Task requirements: Take the lines from the top down to and including the one with "bag('ice_bag',M_ice,Z8,1.185,.28,.060,.06,.096,.0,25)" and repeat them exactly. Omit images.

Data section:
**********
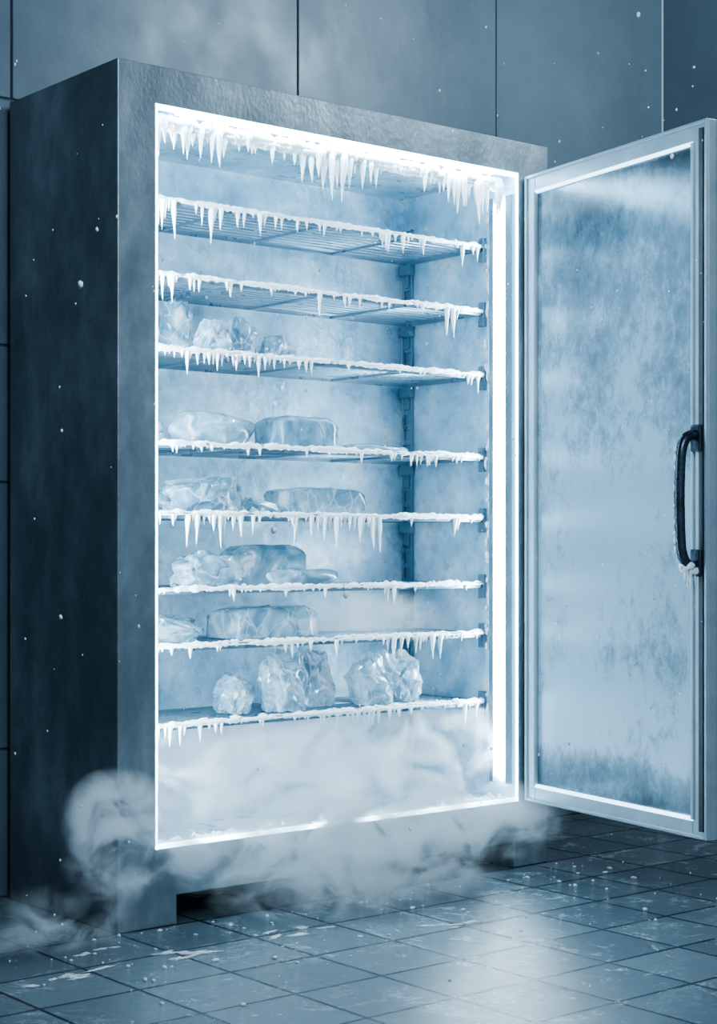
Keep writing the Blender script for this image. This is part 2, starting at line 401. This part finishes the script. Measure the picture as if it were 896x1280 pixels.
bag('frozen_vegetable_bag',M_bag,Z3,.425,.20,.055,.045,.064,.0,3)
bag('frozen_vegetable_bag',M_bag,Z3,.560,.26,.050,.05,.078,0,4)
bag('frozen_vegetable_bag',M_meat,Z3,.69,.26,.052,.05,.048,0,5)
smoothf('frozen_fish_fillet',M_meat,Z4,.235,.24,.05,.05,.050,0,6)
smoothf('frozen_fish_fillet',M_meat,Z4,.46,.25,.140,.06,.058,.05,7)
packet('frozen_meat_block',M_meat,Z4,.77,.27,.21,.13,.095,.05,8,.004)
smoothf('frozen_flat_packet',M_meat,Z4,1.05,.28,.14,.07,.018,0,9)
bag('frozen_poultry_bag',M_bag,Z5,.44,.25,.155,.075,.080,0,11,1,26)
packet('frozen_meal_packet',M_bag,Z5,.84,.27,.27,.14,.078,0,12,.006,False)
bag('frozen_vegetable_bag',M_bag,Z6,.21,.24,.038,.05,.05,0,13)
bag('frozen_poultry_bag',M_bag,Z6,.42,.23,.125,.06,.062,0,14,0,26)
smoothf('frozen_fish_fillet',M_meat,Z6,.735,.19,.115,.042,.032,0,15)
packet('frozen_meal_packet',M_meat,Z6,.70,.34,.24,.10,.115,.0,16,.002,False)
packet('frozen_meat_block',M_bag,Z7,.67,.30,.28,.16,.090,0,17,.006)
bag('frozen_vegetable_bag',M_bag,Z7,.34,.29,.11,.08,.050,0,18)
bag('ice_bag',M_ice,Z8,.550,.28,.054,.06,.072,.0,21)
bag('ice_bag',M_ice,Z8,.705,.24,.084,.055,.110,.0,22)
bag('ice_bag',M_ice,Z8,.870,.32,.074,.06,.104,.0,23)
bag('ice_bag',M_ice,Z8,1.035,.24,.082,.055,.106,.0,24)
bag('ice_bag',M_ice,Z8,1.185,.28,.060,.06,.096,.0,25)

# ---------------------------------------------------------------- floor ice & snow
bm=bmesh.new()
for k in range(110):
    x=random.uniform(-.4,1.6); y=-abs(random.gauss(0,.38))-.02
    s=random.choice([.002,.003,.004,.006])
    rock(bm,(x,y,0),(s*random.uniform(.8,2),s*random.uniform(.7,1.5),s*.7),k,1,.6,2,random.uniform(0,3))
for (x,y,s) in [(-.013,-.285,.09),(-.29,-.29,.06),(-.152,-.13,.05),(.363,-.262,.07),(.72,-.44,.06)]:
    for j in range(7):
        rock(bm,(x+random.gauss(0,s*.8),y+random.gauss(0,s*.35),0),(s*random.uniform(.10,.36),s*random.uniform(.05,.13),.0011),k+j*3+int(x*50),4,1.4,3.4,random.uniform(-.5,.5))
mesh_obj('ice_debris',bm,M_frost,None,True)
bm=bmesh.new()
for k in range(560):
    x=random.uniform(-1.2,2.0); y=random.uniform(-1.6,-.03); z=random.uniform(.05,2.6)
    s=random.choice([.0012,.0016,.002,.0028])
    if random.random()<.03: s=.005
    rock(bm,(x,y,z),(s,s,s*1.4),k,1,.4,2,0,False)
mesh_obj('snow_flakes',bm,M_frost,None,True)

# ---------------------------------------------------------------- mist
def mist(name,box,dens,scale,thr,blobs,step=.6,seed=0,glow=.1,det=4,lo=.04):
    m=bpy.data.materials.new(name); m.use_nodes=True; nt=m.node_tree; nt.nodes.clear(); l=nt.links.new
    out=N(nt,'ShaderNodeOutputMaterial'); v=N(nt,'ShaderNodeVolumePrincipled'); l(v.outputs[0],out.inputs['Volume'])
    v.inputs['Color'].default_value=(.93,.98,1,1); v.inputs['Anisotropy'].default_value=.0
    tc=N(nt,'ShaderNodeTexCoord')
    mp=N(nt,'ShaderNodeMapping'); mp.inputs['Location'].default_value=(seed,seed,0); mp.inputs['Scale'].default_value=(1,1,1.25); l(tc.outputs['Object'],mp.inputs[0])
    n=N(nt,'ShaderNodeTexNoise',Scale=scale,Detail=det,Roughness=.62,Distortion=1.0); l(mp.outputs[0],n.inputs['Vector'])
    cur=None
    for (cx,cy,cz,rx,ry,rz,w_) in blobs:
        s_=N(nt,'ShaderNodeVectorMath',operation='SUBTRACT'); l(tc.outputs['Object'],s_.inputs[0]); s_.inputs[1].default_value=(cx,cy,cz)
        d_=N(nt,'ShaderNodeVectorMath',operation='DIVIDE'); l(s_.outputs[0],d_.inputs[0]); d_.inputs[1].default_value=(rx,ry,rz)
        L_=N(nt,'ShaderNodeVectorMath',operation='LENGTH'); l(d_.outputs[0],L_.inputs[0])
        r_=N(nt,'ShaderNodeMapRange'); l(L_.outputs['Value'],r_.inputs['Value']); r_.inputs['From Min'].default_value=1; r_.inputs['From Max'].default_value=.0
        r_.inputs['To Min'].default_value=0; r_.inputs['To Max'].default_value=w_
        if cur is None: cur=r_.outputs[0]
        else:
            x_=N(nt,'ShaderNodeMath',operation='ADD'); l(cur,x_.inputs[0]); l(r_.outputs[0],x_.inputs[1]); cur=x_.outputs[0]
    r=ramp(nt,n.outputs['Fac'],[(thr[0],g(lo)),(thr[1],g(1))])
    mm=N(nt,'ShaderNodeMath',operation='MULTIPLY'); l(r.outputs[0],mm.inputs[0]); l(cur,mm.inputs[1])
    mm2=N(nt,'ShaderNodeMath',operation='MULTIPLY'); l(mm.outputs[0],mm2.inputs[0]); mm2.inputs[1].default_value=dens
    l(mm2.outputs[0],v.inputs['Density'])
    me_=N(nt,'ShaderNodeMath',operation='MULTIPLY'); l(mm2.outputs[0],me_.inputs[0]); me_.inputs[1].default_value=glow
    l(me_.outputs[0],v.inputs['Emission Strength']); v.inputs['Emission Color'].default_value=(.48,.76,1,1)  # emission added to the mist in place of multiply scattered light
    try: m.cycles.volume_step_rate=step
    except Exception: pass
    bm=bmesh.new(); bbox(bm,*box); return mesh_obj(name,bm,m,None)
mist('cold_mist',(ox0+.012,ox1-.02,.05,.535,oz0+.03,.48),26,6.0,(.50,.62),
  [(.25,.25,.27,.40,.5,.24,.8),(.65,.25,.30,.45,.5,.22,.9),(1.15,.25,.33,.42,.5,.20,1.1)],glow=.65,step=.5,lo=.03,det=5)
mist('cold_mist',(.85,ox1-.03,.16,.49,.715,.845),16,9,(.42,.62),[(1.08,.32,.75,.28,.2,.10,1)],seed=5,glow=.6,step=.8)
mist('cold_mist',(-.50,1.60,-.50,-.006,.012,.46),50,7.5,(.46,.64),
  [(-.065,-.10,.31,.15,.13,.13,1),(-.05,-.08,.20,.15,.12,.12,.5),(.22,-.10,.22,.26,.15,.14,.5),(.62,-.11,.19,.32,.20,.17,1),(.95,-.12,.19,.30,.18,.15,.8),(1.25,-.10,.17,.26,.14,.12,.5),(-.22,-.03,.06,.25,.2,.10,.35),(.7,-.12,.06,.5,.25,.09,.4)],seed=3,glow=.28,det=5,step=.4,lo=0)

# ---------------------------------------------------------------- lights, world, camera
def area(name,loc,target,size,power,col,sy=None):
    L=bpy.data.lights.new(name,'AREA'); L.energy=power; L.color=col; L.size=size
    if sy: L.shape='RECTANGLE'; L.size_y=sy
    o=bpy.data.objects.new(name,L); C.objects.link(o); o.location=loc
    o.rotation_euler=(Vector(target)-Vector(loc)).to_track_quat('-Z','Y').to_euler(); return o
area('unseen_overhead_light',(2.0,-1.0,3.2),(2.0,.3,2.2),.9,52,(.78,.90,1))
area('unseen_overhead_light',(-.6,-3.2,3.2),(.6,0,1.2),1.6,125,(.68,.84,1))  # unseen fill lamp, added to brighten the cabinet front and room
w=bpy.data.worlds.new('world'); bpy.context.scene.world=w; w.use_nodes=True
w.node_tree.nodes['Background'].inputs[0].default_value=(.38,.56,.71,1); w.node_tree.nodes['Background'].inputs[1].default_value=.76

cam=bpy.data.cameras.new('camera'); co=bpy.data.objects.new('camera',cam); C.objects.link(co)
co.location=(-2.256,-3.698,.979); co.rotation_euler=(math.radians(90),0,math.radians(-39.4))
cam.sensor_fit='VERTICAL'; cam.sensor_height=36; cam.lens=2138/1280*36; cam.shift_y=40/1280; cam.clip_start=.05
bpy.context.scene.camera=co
**********
Solution to the exercise:
Keep writing the Blender script for this image. This is part 2, starting at line 401. This part finishes the script. Measure the picture as if it were 896x1280 pixels.
bag('frozen_vegetable_bag',M_bag,Z3,.425,.20,.055,.045,.064,.0,3)
bag('frozen_vegetable_bag',M_bag,Z3,.560,.26,.050,.05,.078,0,4)
bag('frozen_vegetable_bag',M_meat,Z3,.69,.26,.052,.05,.048,0,5)
smoothf('frozen_fish_fillet',M_meat,Z4,.235,.24,.05,.05,.050,0,6)
smoothf('frozen_fish_fillet',M_meat,Z4,.46,.25,.140,.06,.058,.05,7)
packet('frozen_meat_block',M_meat,Z4,.77,.27,.21,.13,.095,.05,8,.004)
smoothf('frozen_flat_packet',M_meat,Z4,1.05,.28,.14,.07,.018,0,9)
bag('frozen_poultry_bag',M_bag,Z5,.44,.25,.155,.075,.080,0,11,1,26)
packet('frozen_meal_packet',M_bag,Z5,.84,.27,.27,.14,.078,0,12,.006,False)
bag('frozen_vegetable_bag',M_bag,Z6,.21,.24,.038,.05,.05,0,13)
bag('frozen_poultry_bag',M_bag,Z6,.42,.23,.125,.06,.062,0,14,0,26)
smoothf('frozen_fish_fillet',M_meat,Z6,.735,.19,.115,.042,.032,0,15)
packet('frozen_meal_packet',M_meat,Z6,.70,.34,.24,.10,.115,.0,16,.002,False)
packet('frozen_meat_block',M_bag,Z7,.67,.30,.28,.16,.090,0,17,.006)
bag('frozen_vegetable_bag',M_bag,Z7,.34,.29,.11,.08,.050,0,18)
bag('ice_bag',M_ice,Z8,.550,.28,.054,.06,.072,.0,21)
bag('ice_bag',M_ice,Z8,.705,.24,.084,.055,.110,.0,22)
bag('ice_bag',M_ice,Z8,.870,.32,.074,.06,.104,.0,23)
bag('ice_bag',M_ice,Z8,1.035,.24,.082,.055,.106,.0,24)
bag('ice_bag',M_ice,Z8,1.185,.28,.060,.06,.096,.0,25)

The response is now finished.